Ahora le corresponde escribir un nuevo capítulo: el de su jubilación; y aunque los días ya no estén teñidos por el cantar de aves o la hermosa vista, sigue siendo de allí, como en sus años de guardián, bajo lluvias, intenso calor, o frialdad.
“Es inolvidable mi primera vez en Angerona. Fue en el año 1972 cuando todavía era estudiante. Aquel día vine con amigos y sentí, en medio de las sensaciones que provocó el lugar, una bulla al fondo. Eran campesinos destruyendo una torre para construir sus casas. Los requerí porque sentía que aquello era un acto terrible. Ellos me amenazaron, entonces decidimos seguir el recorrido para no buscarnos problemas”, rememora Reinaldo.
“Una vez en las ruinas del que fuera el pueblo esclavo se movió una piedra. Limpié el sitio junto a mi hermano y encontré el ajuar de un mayoral. Debajo de esa piedra había un cuero podrido, un revólver, el cabo del látigo y las cuatro llaves del barracón. Maravillosa sorpresa que luego entregamos al museo de Artemisa.

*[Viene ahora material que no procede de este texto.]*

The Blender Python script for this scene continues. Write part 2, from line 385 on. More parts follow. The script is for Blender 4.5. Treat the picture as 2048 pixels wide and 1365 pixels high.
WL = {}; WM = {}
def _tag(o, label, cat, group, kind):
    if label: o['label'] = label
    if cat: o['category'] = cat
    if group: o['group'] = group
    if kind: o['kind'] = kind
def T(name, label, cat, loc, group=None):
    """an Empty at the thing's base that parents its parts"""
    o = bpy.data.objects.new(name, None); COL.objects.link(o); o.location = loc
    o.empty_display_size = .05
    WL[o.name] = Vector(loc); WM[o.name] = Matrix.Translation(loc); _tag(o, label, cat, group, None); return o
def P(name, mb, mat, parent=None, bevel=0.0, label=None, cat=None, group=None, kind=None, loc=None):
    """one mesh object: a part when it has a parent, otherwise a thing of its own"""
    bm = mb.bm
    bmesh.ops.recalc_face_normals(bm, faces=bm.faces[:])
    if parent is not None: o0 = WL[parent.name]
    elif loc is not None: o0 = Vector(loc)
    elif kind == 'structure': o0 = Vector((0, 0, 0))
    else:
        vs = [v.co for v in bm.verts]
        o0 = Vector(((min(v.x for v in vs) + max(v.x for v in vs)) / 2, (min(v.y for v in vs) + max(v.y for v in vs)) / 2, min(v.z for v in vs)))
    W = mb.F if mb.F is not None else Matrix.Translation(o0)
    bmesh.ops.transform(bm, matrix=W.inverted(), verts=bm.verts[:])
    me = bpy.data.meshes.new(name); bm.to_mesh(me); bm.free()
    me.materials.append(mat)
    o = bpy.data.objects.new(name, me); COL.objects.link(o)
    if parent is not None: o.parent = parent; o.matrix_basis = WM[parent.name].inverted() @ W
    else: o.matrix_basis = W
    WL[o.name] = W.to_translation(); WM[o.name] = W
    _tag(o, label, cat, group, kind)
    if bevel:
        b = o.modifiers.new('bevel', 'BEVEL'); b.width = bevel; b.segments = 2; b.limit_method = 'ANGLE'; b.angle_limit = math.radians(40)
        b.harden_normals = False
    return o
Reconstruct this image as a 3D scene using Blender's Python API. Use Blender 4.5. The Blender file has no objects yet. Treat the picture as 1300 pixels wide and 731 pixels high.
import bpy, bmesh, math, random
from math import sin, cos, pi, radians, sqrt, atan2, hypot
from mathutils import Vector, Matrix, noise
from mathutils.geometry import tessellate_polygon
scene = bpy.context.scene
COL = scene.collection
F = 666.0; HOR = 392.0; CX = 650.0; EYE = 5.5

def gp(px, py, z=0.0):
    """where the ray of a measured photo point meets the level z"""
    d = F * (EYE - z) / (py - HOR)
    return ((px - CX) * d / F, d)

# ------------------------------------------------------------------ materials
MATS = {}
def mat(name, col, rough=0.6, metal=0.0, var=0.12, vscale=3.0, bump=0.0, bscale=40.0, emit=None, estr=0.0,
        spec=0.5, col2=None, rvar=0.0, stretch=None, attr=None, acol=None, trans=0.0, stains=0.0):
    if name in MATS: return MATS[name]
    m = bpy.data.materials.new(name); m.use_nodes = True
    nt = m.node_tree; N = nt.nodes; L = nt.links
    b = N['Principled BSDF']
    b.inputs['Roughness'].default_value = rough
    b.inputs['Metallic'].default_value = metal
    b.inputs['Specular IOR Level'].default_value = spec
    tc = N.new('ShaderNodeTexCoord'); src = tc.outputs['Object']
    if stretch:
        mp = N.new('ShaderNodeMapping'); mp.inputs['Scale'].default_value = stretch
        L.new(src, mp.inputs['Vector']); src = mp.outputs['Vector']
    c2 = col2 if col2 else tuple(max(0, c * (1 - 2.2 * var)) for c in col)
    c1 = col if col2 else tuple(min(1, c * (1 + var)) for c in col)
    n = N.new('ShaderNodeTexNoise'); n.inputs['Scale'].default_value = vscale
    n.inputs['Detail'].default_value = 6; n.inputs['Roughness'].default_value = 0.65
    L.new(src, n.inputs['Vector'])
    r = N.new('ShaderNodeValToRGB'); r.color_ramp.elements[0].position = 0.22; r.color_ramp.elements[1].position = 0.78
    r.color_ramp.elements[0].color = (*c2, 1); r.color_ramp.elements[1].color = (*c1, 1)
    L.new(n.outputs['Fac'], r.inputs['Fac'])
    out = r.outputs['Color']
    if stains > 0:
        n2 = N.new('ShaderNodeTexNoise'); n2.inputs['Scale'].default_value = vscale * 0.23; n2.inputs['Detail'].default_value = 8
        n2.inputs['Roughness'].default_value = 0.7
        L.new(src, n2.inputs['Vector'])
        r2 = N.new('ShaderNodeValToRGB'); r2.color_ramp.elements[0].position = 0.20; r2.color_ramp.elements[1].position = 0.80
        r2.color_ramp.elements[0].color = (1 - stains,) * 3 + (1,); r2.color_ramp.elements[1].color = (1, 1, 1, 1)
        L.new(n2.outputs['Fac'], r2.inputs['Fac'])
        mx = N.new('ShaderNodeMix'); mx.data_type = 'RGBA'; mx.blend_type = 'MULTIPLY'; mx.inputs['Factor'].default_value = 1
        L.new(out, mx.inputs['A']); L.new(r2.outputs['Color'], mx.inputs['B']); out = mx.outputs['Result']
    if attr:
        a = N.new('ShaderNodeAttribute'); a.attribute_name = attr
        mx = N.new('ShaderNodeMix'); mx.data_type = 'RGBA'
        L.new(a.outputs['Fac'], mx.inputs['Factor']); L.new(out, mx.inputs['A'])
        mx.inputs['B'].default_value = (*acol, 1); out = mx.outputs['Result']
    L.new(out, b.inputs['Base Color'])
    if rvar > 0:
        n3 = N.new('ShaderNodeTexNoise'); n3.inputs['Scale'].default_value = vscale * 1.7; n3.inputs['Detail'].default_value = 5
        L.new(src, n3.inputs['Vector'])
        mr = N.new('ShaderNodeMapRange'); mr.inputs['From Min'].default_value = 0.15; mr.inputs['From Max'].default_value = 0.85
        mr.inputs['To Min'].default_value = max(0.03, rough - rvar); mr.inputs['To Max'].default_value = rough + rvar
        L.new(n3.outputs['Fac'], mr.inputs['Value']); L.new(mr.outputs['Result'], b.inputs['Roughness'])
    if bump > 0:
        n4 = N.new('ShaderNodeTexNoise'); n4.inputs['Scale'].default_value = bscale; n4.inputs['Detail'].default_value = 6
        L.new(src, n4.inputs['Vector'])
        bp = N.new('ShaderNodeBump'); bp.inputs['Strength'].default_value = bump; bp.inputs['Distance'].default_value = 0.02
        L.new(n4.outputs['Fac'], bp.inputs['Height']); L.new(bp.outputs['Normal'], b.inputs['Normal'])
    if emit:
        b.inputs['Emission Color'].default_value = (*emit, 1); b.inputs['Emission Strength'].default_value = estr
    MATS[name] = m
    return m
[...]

“Las ruinas me marcaron, e incluso escribimos para la revista Bohemia una crítica en aras de evitar los actos vandálicos de destrucción que allí sucedían. En mis ratos de estudio como geólogo, visité cuando podía el cafetal y esa conexión me fue enamorando. En 2011 me proponen atender Angerona como técnico-guía, y sentí satisfacción; yo quería terminar mi vida útil de trabajo en este lugar.
“Nos honraron importantes visitas de todos los continentes, incluso una pareja de vietnamitas escogió Angerona para su boda. Es el lugar de fotografías y de citas para la inspiración. Hasta aquí han llegado diplomáticos, ministros y personalidades de la historia de Cuba.
“Los niños acompañados por sus padres o maestros son recibidos durante todo el año, interesados en conocer las leyendas y pasajes del lugar. Es satisfactorio verlos escuchar con mucha atención sobre el glorioso pasado que aquí se vivió.
“Toca la jubilación, es un proceso necesario. Los próximos años no serán diferentes, creo que los viviré con igual tranquilidad, la misma que me regalaron las ruinas del cafetal.
“Hoy recibo cartas de personalidades y herederos de hacendados cafetaleros. Escribo mis investigaciones geológicas, sobre Angerona y cafetales de la Sierra del Rosario, paso tiempo con mis nietos y atiendo las abejas de la tierra que tengo en casa, pero cuando me avisan para venir a este lugar nunca me niego. “Angerona nunca fue un trabajo, es mi segunda casa y también mi vida, inspiración diaria para buscar en archivos, entre sus árboles y debajo de su tierra”, concluye emocionado.
Con el mismo olor a café y roble que nos reciben tras atravesar un extenso camino de palmas, las ruinas del antiguo Cafetal Angerona están vivas. Pasará el tiempo y perdurará la memoria, pero nunca habrá sido en vano el trabajo de Reinaldo Barbón Rodríguez, un hombre extraordinario, que contó entre avatares y ensueños, la espiritualidad de un sitio sorprendente, Monumento Nacional, al que siempre necesitamos volver.